#### Exercise prompt
Starting at the first line of the listing below, repeat each line exactly until the line containing "kata(frame((o[0], o[1], 1.635), ex_, (0, 0, 1)), tl)", which you include. Leave out pictures.

— START —

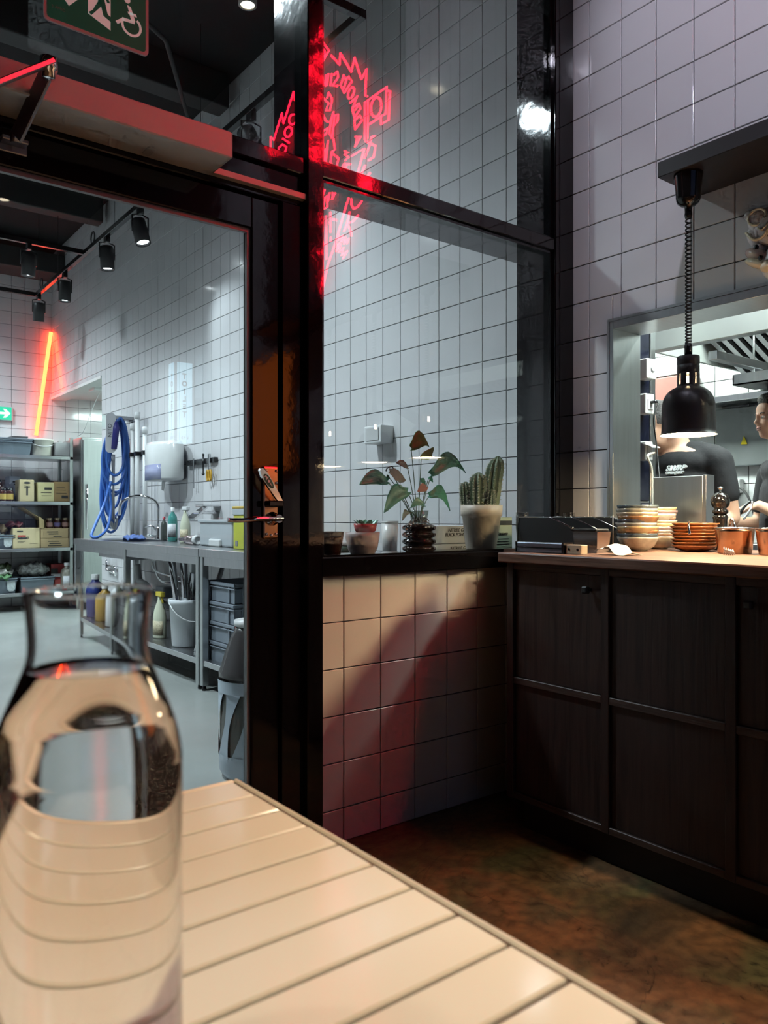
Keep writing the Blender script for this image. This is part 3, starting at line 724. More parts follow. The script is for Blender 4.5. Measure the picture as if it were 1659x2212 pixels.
# toilet light box on the wall behind the camera (mirrored in the door glass)
tl = thing('toilet_sign', 'upright pale blue light box lettered TOILET', 'sign', (2.44, -1.4, 1.6))
LB = emit('lightbox_blue', (.55, .85, 1.0), 5.0)
tx, ty = 2.40, -1.42
MB().box(tx - .07, tx + .07, ty - .07, ty + .07, 1.60, 2.20, .002).build('box', LB, tl)
MB().box(tx + .07, 2.555, ty - .03, ty + .03, 1.85, 1.95).build('bracket', ALU, tl)
b = MB()
for sx_ in (-1, 1):
    for sy_ in (-1, 1): b.box(tx + sx_ * .07 - .008, tx + sx_ * .07 + .008, ty + sy_ * .07 - .008, ty + sy_ * .07 + .008, 1.595, 2.205)
b.build('corner_profile', mat('profile_grey', (.25, .25, .26), .4), tl)
INK = mat('sign_ink', (.01, .015, .02), .6)
def kata(M, parent):
    q = MB()
    for a, c in (((-.026, .012), (-.026, -.012)), ((-.026, .004), (-.018, -.003)), ((.006, .012), (-.008, 0)), ((0, .004), (0, -.012)), ((.016, .012), (.016, -.010)), ((.016, -.010), (.030, .002))):
        d = Vector((c[0] - a[0], c[1] - a[1])); n = Vector((-d.y, d.x)).normalized() * .0016
        q.prism([(a[0] + n.x, a[1] + n.y), (a[0] - n.x, a[1] - n.y), (c[0] - n.x, c[1] - n.y), (c[0] + n.x, c[1] + n.y)], .001, M)
    q.build('lettering', INK, parent)
for (o, ex_) in (((tx, ty + .0705, 0), (-1, 0, 0)), ((tx - .0705, ty, 0), (0, -1, 0))):
    for i, ch in enumerate('TOILET'):
        text('lettering', ch, .056, INK, tl, frame((o[0], o[1], 2.095 - i * .057), ex_, (0, 0, 1)), sx=.9, bold=.0022)
    kata(frame((o[0], o[1], 1.635), ex_, (0, 0, 1)), tl)

ob = thing('orange_glow_box', 'orange glowing light box added on the wall to reflect in the door', 'light box', (2.53, -.35, 1.3))  # out-of-view glowing box, guessed and added for the orange reflection on the door
MB().box(2.515, 2.552, -.64, -.06, 1.33, 2.09, .004).build('case', BLACKM, ob)
MB().box(2.511, 2.515, -.62, -.08, 1.35, 2.07).build('face', emit('orange_face', (1, .20, .025), 1.6), ob)
# things on the worktop
ra = thing('ticket_rail', 'aluminium ticket rail lying on the near edge of the worktop', 'rail', (2.0, 1.72, WT))
MB().box(1.985, 2.03, 1.625, 1.822, WT, WT + .034, .003).build('bar', mat('rail_blue_alu', (.30, .34, .42), .3, metal=1), ra)
MB().box(1.983, 1.986, 1.625, 1.822, WT + .015, WT + .019).build('slot', BLACKP, ra)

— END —

#### Task result
Keep writing the Blender script for this image. This is part 3, starting at line 724. More parts follow. The script is for Blender 4.5. Measure the picture as if it were 1659x2212 pixels.
# toilet light box on the wall behind the camera (mirrored in the door glass)
tl = thing('toilet_sign', 'upright pale blue light box lettered TOILET', 'sign', (2.44, -1.4, 1.6))
LB = emit('lightbox_blue', (.55, .85, 1.0), 5.0)
tx, ty = 2.40, -1.42
MB().box(tx - .07, tx + .07, ty - .07, ty + .07, 1.60, 2.20, .002).build('box', LB, tl)
MB().box(tx + .07, 2.555, ty - .03, ty + .03, 1.85, 1.95).build('bracket', ALU, tl)
b = MB()
for sx_ in (-1, 1):
    for sy_ in (-1, 1): b.box(tx + sx_ * .07 - .008, tx + sx_ * .07 + .008, ty + sy_ * .07 - .008, ty + sy_ * .07 + .008, 1.595, 2.205)
b.build('corner_profile', mat('profile_grey', (.25, .25, .26), .4), tl)
INK = mat('sign_ink', (.01, .015, .02), .6)
def kata(M, parent):
    q = MB()
    for a, c in (((-.026, .012), (-.026, -.012)), ((-.026, .004), (-.018, -.003)), ((.006, .012), (-.008, 0)), ((0, .004), (0, -.012)), ((.016, .012), (.016, -.010)), ((.016, -.010), (.030, .002))):
        d = Vector((c[0] - a[0], c[1] - a[1])); n = Vector((-d.y, d.x)).normalized() * .0016
        q.prism([(a[0] + n.x, a[1] + n.y), (a[0] - n.x, a[1] - n.y), (c[0] - n.x, c[1] - n.y), (c[0] + n.x, c[1] + n.y)], .001, M)
    q.build('lettering', INK, parent)
for (o, ex_) in (((tx, ty + .0705, 0), (-1, 0, 0)), ((tx - .0705, ty, 0), (0, -1, 0))):
    for i, ch in enumerate('TOILET'):
        text('lettering', ch, .056, INK, tl, frame((o[0], o[1], 2.095 - i * .057), ex_, (0, 0, 1)), sx=.9, bold=.0022)
    kata(frame((o[0], o[1], 1.635), ex_, (0, 0, 1)), tl)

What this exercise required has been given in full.